Which makes me wonder about the conventions (not just the visual ones) of TVSF, and to what extent their acceptance makes series like B7 palatable. A lot of mundanes, if you mention series like B7, will disparage them on the basis of such things as cheap sets, crap SFX, bad acting etc (bad acting? Shurely shome mishtake...), and are hard to convince on the merits of the series that counterbalance these shortcomings. As a fan, I'm not oblivious to these deficiencies, but I'm also hard pressed to pin down the counterbalancing merits. Deep characterisation? Hardly - most of the characters are cyphers, two-dimensional at best (and yes, I am talking about the likes of Blake and Avon here). Scientific accuracy? Don't make me laugh. Social or political realism? No, please, really, *don't* make me laugh. Taut, gripping plots? Credible visions of the future? What has something like B7 got to offer?
Something that struck me the other day while listening to some old punk stuff was the naivety of much of the lyrical content (echoed in what a friend has described as the 'musical naivety' of the music itself). But this was bashed out by streetwise kids who can hardly be said to have lived the lives of sheltered naifs - cheating the dole, whacked out on speed or junk, living lives of casual sex and equally casual violence. Take, say, Chron Gen's 'Mindless Few':
"Somewhere in this riot lies a man so quiet. He has been punched to the ground. They kicked him while he was down. And with one cold flash of an icy blade He has been put into darkness. His skin colour fades. The band stop playing, the fight dies down. A circle round the corpse. There's not a single sound. Goodbye tomorrow, ain't seen enough of today, Thanks to the mindless few. The big boys have struck again."
Poetry it ain't, I'd be the first to admit that. There is a clear - to me, at any rate - disconnection between the event described and genuine emotional experience. It reads - and sounds - like an imagined event, a potential happening. I wouldn't be surprised if no one ever got knifed at a Chron Gen gig (though I may of course be wrong). But the sentiment is clear enough, delivered in a clearly unambiguous manner with a pretence at poetry. Fumbling, stumbling, grasping at possibilities and implications - all the hallmarks of a naif.
It gets even more overt when punk gets political:
"We're all conditioned to think ten tellies are better than one.

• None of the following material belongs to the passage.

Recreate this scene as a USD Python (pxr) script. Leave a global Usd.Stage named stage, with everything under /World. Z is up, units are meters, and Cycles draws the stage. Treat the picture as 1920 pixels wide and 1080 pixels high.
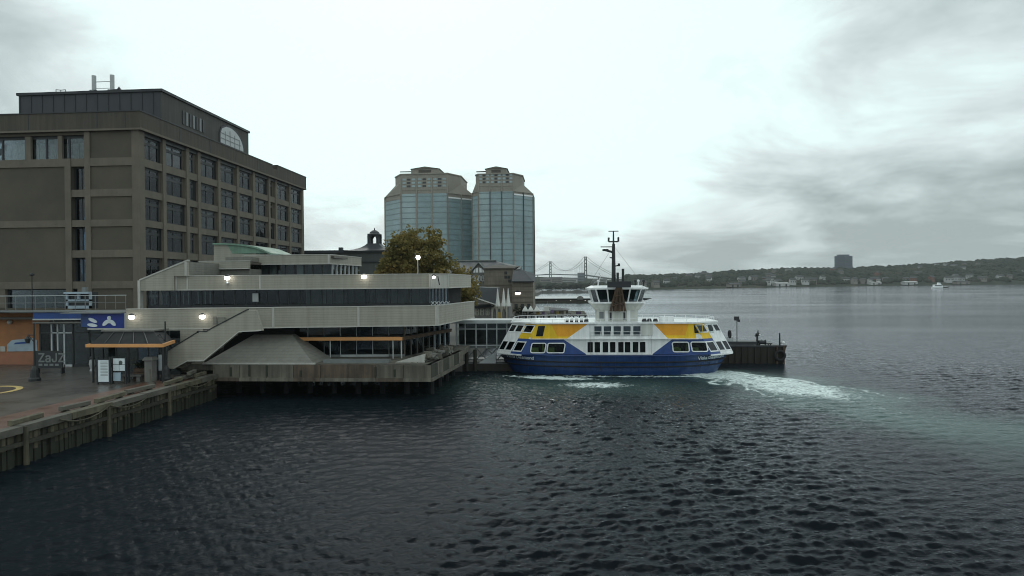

And to blow the world up ten times is better than to blow it up once. Billions spent on destroying the world while millions starve in the third world. Where did we go wrong? We as one are saying: Feed starving people, fuck your bombs." (Flux of Pink Indians, 'Some Of Us Scream/Some Of Us Shout')
As an analysis of Cold War politics, of the ideological connections between capitalist-driven consumerism and western militarism, and of the workings of an emerging global economy, this is an abject failure. And yet it points to a stark reality, of western affluence and Third World poverty (both exagerrated) and - however naively - asks, Why?
I've previously drawn a comparison between punk and fandom (I think it's on Judith's website), but this is one I overlooked. Not only fandom but the source series itself adopts a position of 'mature naivety', recreating the state of the empty child-mind waiting to be filled with knowledge of the world, *whilst simultaneously* preserving a prior but knowingly incomplete experience of that world. I cite punk sources because punk, like science fiction, measures reality up against potentiality and frequently finds the former lacking. The rejection of reality necessitates the construction of an alter-reality which clearly cannot be directly experienced, only imagined. It is an alter-reality in which the deficiencies of real life are either rectified (through idealism) or exposed (through cynicism), but either way requires the adoption of an essentially childlike mind that asks the fundamental questions: How, Why, Who, What if? And 'what if?' underlies an awful lot of science fiction.
The same questions and the same mindset are also very pertinent to the radical visionary, or the active revolutionary, who can only imagine the kind of world s/he is trying to create (and maybe learn a few hard lessons about realpolitik along the way). Perhaps this goes some way to explaining why Blake in fanfic is often depicted as politically naive when he is in fact - or at least should be - the most politically aware member of the crew. Ironic, in a way, that fans should favour Avon, the character who in terms of the context of the series is actually more of a real life mundane.
The boundary between the childlike and the childish can be a narrow one, which might account for why something like B7, both canon and fanfic, can often veer towards the juvenile if not the infantile. If we ask a simple question like 'Why?' we might find ourselves answering with an equally simple answer, like: 'The Jews'. And end up heading down an essentially childish path of uniforms, banners, parades and rallies, assured in the knowledge that no one will laugh at us because no one will dare. But if we can retain our pre-knowledge of the world as it is whilst simultaneously re-envisaging the world afresh, we might not fall into that trap.
Fandom, like SF, like punk, like radical politics, strips reality down to its bare essentials and asks fundamental questions. That, I think, is the root of its appeal. That the answers are not always adequate underlies much of the deficiencies of all four.